A couple of years ago, when the China prices were 30 percent higher than in Europe, Chinese travelers could save a lot of money by purchasing handbags in France after having their tax refunded. But in mid-2018, that gap started to narrow when the Chinese Government decreased the value-added tax (VAT) from 17 percent to 16 percent. Those VAT rates went into effect on May 1, 2018, and many brands lowered their prices accordingly (further adjusting because of a weak Chinese Yuan against the Euro).

Because of these developments, some brands have decided to harmonize their prices on key products across the world in order to avoid grey market selling or the ‘daigou’ phenomenon. Chanel was the first brand to harmonize their prices on three key handbag models, followed later by CartierBurberry, and Patek Philippe.

By decreasing the VAT, the Chinese Government’s objective was to boost their economy by encouraging consumers to purchase locally. This year, Premier Li Keqiang announced the updated China policy agenda for 2019 in his annual Work Report in March, and once again, China’s VAT rates went down — this time from 16 percent to 13 percent, going into effect on April 1st. Luxury brands are monitoring this closely, and most of them have adjusted their own pricing in China and other key markets.
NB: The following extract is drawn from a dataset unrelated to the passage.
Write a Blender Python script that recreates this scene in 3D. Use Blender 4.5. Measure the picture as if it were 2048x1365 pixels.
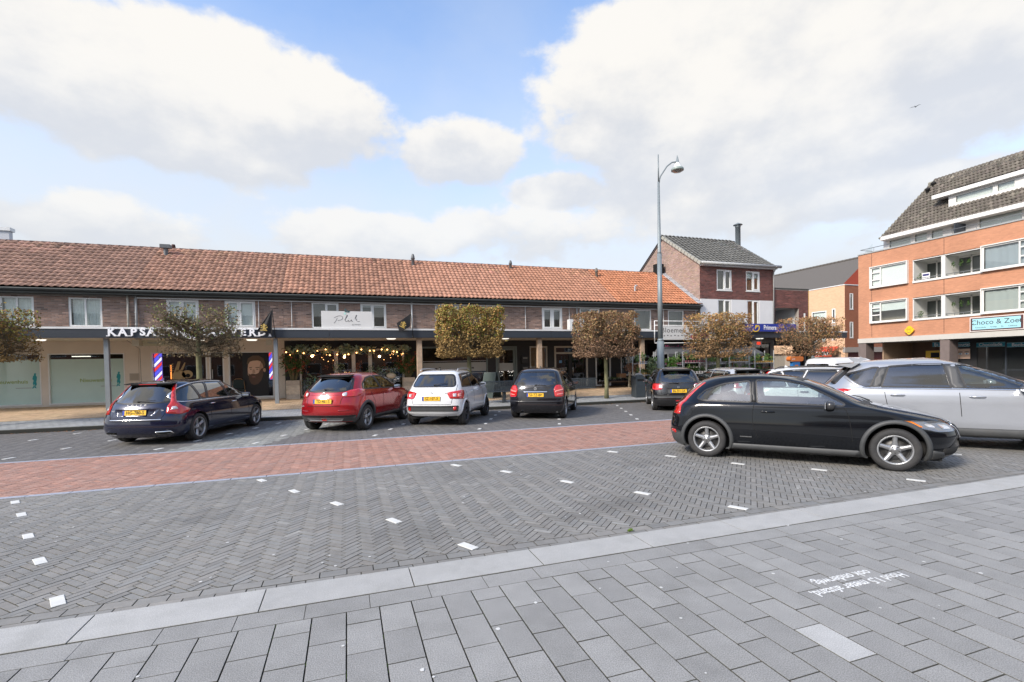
import bpy, math, random
import numpy as np
from mathutils import Vector, Matrix
from mathutils.geometry import delaunay_2d_cdt
PI=math.pi
SC=bpy.context.scene
COL=SC.collection
for _o in list(bpy.data.objects): bpy.data.objects.remove(_o)
# ---------------------------------------------------------------- camera, sky, sun, exposure
CAM=(0.,0.,1.7)
_yaw,_pit,_rol=[math.radians(a) for a in (18.8,-1.23,-1.08)]
_f=Vector((math.sin(_yaw)*math.cos(_pit),math.cos(_yaw)*math.cos(_pit),math.sin(_pit)));_r=Vector((math.cos(_yaw),-math.sin(_yaw),0));_u=_r.cross(_f)
_r2=_r*math.cos(_rol)+_u*math.sin(_rol);_u2=_u*math.cos(_rol)-_r*math.sin(_rol)
_cd=bpy.data.cameras.new('camera');_cd.sensor_width=36;_cd.lens=969/2048*36;_cd.shift_y=.0329;_cd.clip_end=3000;_cd.clip_start=.05
_co=bpy.data.objects.new('camera',_cd);COL.objects.link(_co)
_m=Matrix((_r2,_u2,-_f)).transposed().to_4x4();_m.translation=Vector(CAM);_co.matrix_world=_m;SC.camera=_co
def ray(px,py):
    """direction in which the spot (px,py) of the 2048 px photograph is seen"""
    return _r2*((px-1024)/969)-_u2*((py-749.8)/969)+_f
def at(px,py,X=None,Y=None,Z=None):
    d=ray(px,py);t=X/d.x if X is not None else (Y/d.y if Y is not None else (Z-CAM[2])/d.z)
    return Vector((d.x*t,d.y*t,CAM[2]+d.z*t))
SC.view_settings.view_transform='Standard';SC.view_settings.look='None';SC.view_settings.gamma=1;SC.view_settings.exposure=.6
SC.view_settings.use_curve_mapping=False
SC.cycles.max_bounces=7;SC.cycles.transparent_max_bounces=12;SC.cycles.use_denoising=True;SC.cycles.caustics_reflective=False;SC.cycles.caustics_refractive=False
def make_world():
    w=bpy.data.worlds.new('World');SC.world=w;w.use_nodes=True;nt=w.node_tree;L=nt.links.new
    bg=nt.nodes['Background'];bg.inputs[1].default_value=.1
    sky=nt.nodes.new('ShaderNodeTexSky');sky.sky_type='NISHITA';sky.sun_disc=False;sky.sun_elevation=math.radians(SUN_EL);sky.sun_rotation=math.radians(SUN_AZ);sky.air_density=1.0;sky.dust_density=1.2;sky.ozone_density=1.5
    def M(op,a,b=None,c=None,clamp=False):
        n=nt.nodes.new('ShaderNodeMath');n.operation=op;n.use_clamp=clamp
        for i,v in enumerate((a,b,c)):
            if v is None: continue
            if isinstance(v,(int,float)): n.inputs[i].default_value=v
            else: L(v,n.inputs[i])
        return n.outputs[0]
    def SS(v,a,b,c=0.,d=1.):
        n=nt.nodes.new('ShaderNodeMapRange');n.interpolation_type='SMOOTHSTEP';L(v,n.inputs[0])
        for i,x in enumerate((a,b,c,d)): n.inputs[i+1].default_value=x
        return n.outputs[0]
    tc=nt.nodes.new('ShaderNodeTexCoord');D=tc.outputs['Generated']
    sp=nt.nodes.new('ShaderNodeSeparateXYZ');L(D,sp.inputs[0])
    az=M('ARCTAN2',sp.outputs[0],sp.outputs[1]);el=M('ARCSINE',sp.outputs[2])
    def noise(scale,det,rough,off=(0,0,0),stretch=(1,1,1.6)):
        mp=nt.nodes.new('ShaderNodeMapping');mp.inputs['Scale'].default_value=stretch;mp.inputs['Location'].default_value=off;L(D,mp.inputs[0])
        n=nt.nodes.new('ShaderNodeTexNoise');n.inputs['Scale'].default_value=scale;n.inputs['Detail'].default_value=det;n.inputs['Roughness'].default_value=rough;L(mp.outputs[0],n.inputs['Vector']);return M('SUBTRACT',n.outputs['Fac'],.5)
    nA=noise(3.2,9,.58,(3.1,.4,1.7));nB=noise(9,7,.55,(7,2,5));nC=noise(2.0,4,.5,(1,9,2))
    dens=None;shade=None
    for (x0,x1,y0,y1,amp) in CLOUDS:
        c=ray((x0+x1)/2,(y0+y1)/2);c.normalize();a=ray(x0,(y0+y1)/2);b=ray(x1,(y0+y1)/2);t=ray((x0+x1)/2,y0).normalized();u=ray((x0+x1)/2,y1).normalized()
        A0=math.atan2(a.x,a.y);A1=math.atan2(b.x,b.y);E0=math.asin(u.z);E1=math.asin(t.z)
        ca=(A0+A1)/2;ra=(A1-A0)/2;ce=(E0+E1)/2;re=(E1-E0)/2
        dx=M('DIVIDE',M('SUBTRACT',az,ca),ra);dy=M('DIVIDE',M('SUBTRACT',el,ce),re)
        v=M('SUBTRACT',1.,M('ADD',M('MULTIPLY',dx,dx),M('MULTIPLY',dy,dy)));v=M('MULTIPLY',M('MAXIMUM',v,-1.5),amp)
        wt=M('POWER',400.,v);dc=M('MAXIMUM',M('MINIMUM',dy,1.2),-1.2)
        if dens is None: dens=v;sw=wt;sd=M('MULTIPLY',dc,wt)
        else: dens=M('MAXIMUM',dens,v);sw=M('ADD',sw,wt);sd=M('ADD',sd,M('MULTIPLY',dc,wt))
    shade=M('DIVIDE',sd,M('ADD',sw,.0001))
    # everywhere else: the same broken cumulus, from noise alone
    dt=nt.nodes.new('ShaderNodeVectorMath');dt.operation='DOT_PRODUCT';L(D,dt.inputs[0]);cc=ray(1024,400).normalized();dt.inputs[1].default_value=cc
    out=SS(dt.outputs['Value'],.5,.3)
    gen=M('ADD',M('MULTIPLY',nC,5.),.05)
    dens=M('ADD',M('MULTIPLY',dens,M('SUBTRACT',1.,out)),M('MULTIPLY',gen,out))
    e=M('ADD',M('ADD',dens,M('MULTIPLY',nA,2.6)),M('MULTIPLY',nB,1.7))
    alpha=M('MULTIPLY',SS(e,-.12,.32),SS(el,.0,.55,.62,1.))
    thick=SS(e,.1,1.3)
    s=M('ADD',M('MULTIPLY',M('MULTIPLY',shade,M('SUBTRACT',1.,out)),.62),M('ADD',M('MULTIPLY',nA,1.8),M('MULTIPLY',nB,2.0)))
    lit=SS(s,-.62,.42)
    rgb=nt.nodes.new('ShaderNodeMix');rgb.data_type='RGBA';L(lit,rgb.inputs[0]);rgb.inputs[6].default_value=(4.8,4.95,5.25,1);rgb.inputs[7].default_value=(6.45,6.3,6.05,1)
    veil=nt.nodes.new('ShaderNodeMix');veil.data_type='RGBA'
    hz=SS(el,.10,.70,.97,.10);vv=M('ADD',hz,M('ADD',M('MULTIPLY',nC,.6),M('MULTIPLY',nA,.5)),clamp=True)
    sc=nt.nodes.new('ShaderNodeVectorMath');sc.operation='MULTIPLY';sc.inputs[1].default_value=SKYMUL;L(sky.outputs[0],sc.inputs[0])
    L(vv,veil.inputs[0]);L(sc.outputs[0],veil.inputs[6]);veil.inputs[7].default_value=(5.3,5.6,5.95,1)
    mx=nt.nodes.new('ShaderNodeMix');mx.data_type='RGBA';L(alpha,mx.inputs[0]);L(veil.outputs[2],mx.inputs[6]);L(rgb.outputs[2],mx.inputs[7])
    L(mx.outputs[2],bg.inputs[0])
SUN_EL,SUN_AZ=34.,-112.   # azimuth clockwise from +Y: the sun stands to the left, a little behind the camera
SKYMUL=(2.1,2.2,2.35)
CLOUDS=[(-500,860,-40,325,1.3),(1030,2700,-360,420,1.4),(770,1070,225,385,1.0),(1000,1250,325,425,.9),(490,590,312,365,.45),(640,770,305,355,.4),(1220,1380,255,335,.8),(-200,470,370,520,.8),(540,880,412,540,.8),(880,1100,405,500,.4),(480,600,310,365,.6),(1500,2300,300,420,.9),(880,1300,420,520,.35)]
make_world()
_sd=Vector((math.sin(math.radians(SUN_AZ))*math.cos(math.radians(SUN_EL)),math.cos(math.radians(SUN_AZ))*math.cos(math.radians(SUN_EL)),math.sin(math.radians(SUN_EL))))
_sl=bpy.data.lights.new('sun','SUN');_sl.energy=2.9;_sl.angle=math.radians(12);_sl.color=(1,.91,.80)
_so=bpy.data.objects.new('sun',_sl);COL.objects.link(_so);_so.rotation_euler=(-_sd).to_track_quat('-Z','Y').to_euler()

# ---------------------------------------------------------------- materials
MATS={}
def nd(nt,t,x=0,y=0,**k):
    n=nt.nodes.new(t); n.location=(x,y)
    for a,b in k.items(): setattr(n,a,b)
    return n
def mat(name,col,rough=.7,metal=0.,coat=0.,var=0.,vscale=3.,bump=0.,bscale=40.,spec=.5,emit=None,estr=1.,backdark=False,dirt=0.,attr=False,coords='Object',dirtcol=(.12,.11,.09)):
    if name in MATS: return MATS[name]
    m=bpy.data.materials.new(name); m.use_nodes=True
    nt=m.node_tree; b=nt.nodes['Principled BSDF']
    L=nt.links.new
    b.inputs['Base Color'].default_value=(*col,1); b.inputs['Roughness'].default_value=rough
    b.inputs['Metallic'].default_value=metal; b.inputs['Coat Weight'].default_value=coat
    b.inputs['Coat Roughness'].default_value=.04
    b.inputs['Specular IOR Level'].default_value=spec
    src=None
    tc=nd(nt,'ShaderNodeTexCoord')
    if coords=='World': tc=nd(nt,'ShaderNodeNewGeometry');coords='Position'
    if attr:
        a=nd(nt,'ShaderNodeAttribute',attribute_name='tint')
        mx=nd(nt,'ShaderNodeMix',data_type='RGBA',blend_type='MULTIPLY'); mx.inputs[0].default_value=1
        mx.inputs[6].default_value=(*col,1); L(a.outputs['Color'],mx.inputs[7]); src=mx.outputs[2]
    if var>0:
        n=nd(nt,'ShaderNodeTexNoise'); n.inputs['Scale'].default_value=vscale; n.inputs['Detail'].default_value=6; n.inputs['Roughness'].default_value=.65
        L(tc.outputs[coords],n.inputs['Vector'])
        mr=nd(nt,'ShaderNodeMapRange'); mr.inputs[1].default_value=.3; mr.inputs[2].default_value=.7; mr.inputs[3].default_value=1-var; mr.inputs[4].default_value=1+var
        L(n.outputs['Fac'],mr.inputs[0])
        mx=nd(nt,'ShaderNodeVectorMath',operation='SCALE')
        if src is None: mx.inputs[0].default_value=col
        else: L(src,mx.inputs[0])
        L(mr.outputs[0],mx.inputs['Scale']); src=mx.outputs[0]
    if dirt>0:
        n=nd(nt,'ShaderNodeTexNoise'); n.inputs['Scale'].default_value=vscale*.37; n.inputs['Detail'].default_value=8; n.inputs['Roughness'].default_value=.7
        L(tc.outputs[coords],n.inputs['Vector'])
        mr=nd(nt,'ShaderNodeMapRange'); mr.inputs[1].default_value=.48; mr.inputs[2].default_value=.72; mr.inputs[3].default_value=0; mr.inputs[4].default_value=dirt
        L(n.outputs['Fac'],mr.inputs[0])
        mx=nd(nt,'ShaderNodeMix',data_type='RGBA'); L(mr.outputs[0],mx.inputs[0])
        if src is None: mx.inputs[6].default_value=(*col,1)
        else: L(src,mx.inputs[6])
        mx.inputs[7].default_value=(*dirtcol,1); src=mx.outputs[2]
    if src is not None: L(src,b.inputs['Base Color'])
    if bump>0:
        n=nd(nt,'ShaderNodeTexNoise'); n.inputs['Scale'].default_value=bscale; n.inputs['Detail'].default_value=4
        L(tc.outputs[coords],n.inputs['Vector'])
        bp=nd(nt,'ShaderNodeBump'); bp.inputs['Strength'].default_value=bump; bp.inputs['Distance'].default_value=.01
        L(n.outputs['Fac'],bp.inputs['Height']); L(bp.outputs[0],b.inputs['Normal'])
    if emit:
        b.inputs['Emission Color'].default_value=(*emit,1); b.inputs['Emission Strength'].default_value=estr
    if backdark:
        g=nd(nt,'ShaderNodeNewGeometry'); d=nd(nt,'ShaderNodeBsdfDiffuse'); d.inputs[0].default_value=(.03,.03,.03,1)
        ms=nd(nt,'ShaderNodeMixShader'); L(g.outputs['Backfacing'],ms.inputs[0]); L(b.outputs[0],ms.inputs[1]); L(d.outputs[0],ms.inputs[2])
        L(ms.outputs[0],nt.nodes['Material Output'].inputs[0])
    MATS[name]=m
    return m
def glassmat(name,tint=(.5,.55,.55),ior=1.45,rough=.0,boost=1.0):
    if name in MATS: return MATS[name]
    m=bpy.data.materials.new(name); m.use_nodes=True; nt=m.node_tree; nt.nodes.clear()
    o=nd(nt,'ShaderNodeOutputMaterial'); t=nd(nt,'ShaderNodeBsdfTransparent'); t.inputs[0].default_value=(*tint,1)
    g=nd(nt,'ShaderNodeBsdfGlossy'); g.inputs['Roughness'].default_value=rough; g.inputs[0].default_value=(1,1,1,1)
    f=nd(nt,'ShaderNodeFresnel'); ge=nd(nt,'ShaderNodeNewGeometry'); io=nd(nt,'ShaderNodeMapRange'); io.inputs[3].default_value=ior; io.inputs[4].default_value=1/ior
    nt.links.new(ge.outputs['Backfacing'],io.inputs[0]); nt.links.new(io.outputs[0],f.inputs[0])
    mu=nd(nt,'ShaderNodeMath',operation='MULTIPLY',use_clamp=True); mu.inputs[1].default_value=boost
    nt.links.new(f.outputs[0],mu.inputs[0])
    s=nd(nt,'ShaderNodeMixShader'); nt.links.new(mu.outputs[0],s.inputs[0]); nt.links.new(t.outputs[0],s.inputs[1]); nt.links.new(g.outputs[0],s.inputs[2])
    nt.links.new(s.outputs[0],o.inputs[0]); MATS[name]=m; return m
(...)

When a luxury brand defines its pricing strategy, finding the right balance between exclusivity and availability is essential. But the brand’s ability to be responsive amidst currency fluctuations and to be aware of competitors’ pricing is equally critical. Brands must be consistent with their price strategies since customers — particularly millennials, who demand trust and transparency with pricing — are now able to compare prices globally.

Price benchmarking also helps premium and luxury brands gain in-depth analysis of how the market and competitors’ prices shift over time, as well as to whether their own pricing strategies remain consistent across all relevant categories and geographical locations. Because of this, price benchmarking has quickly become an invaluable tool for luxury brands around the world.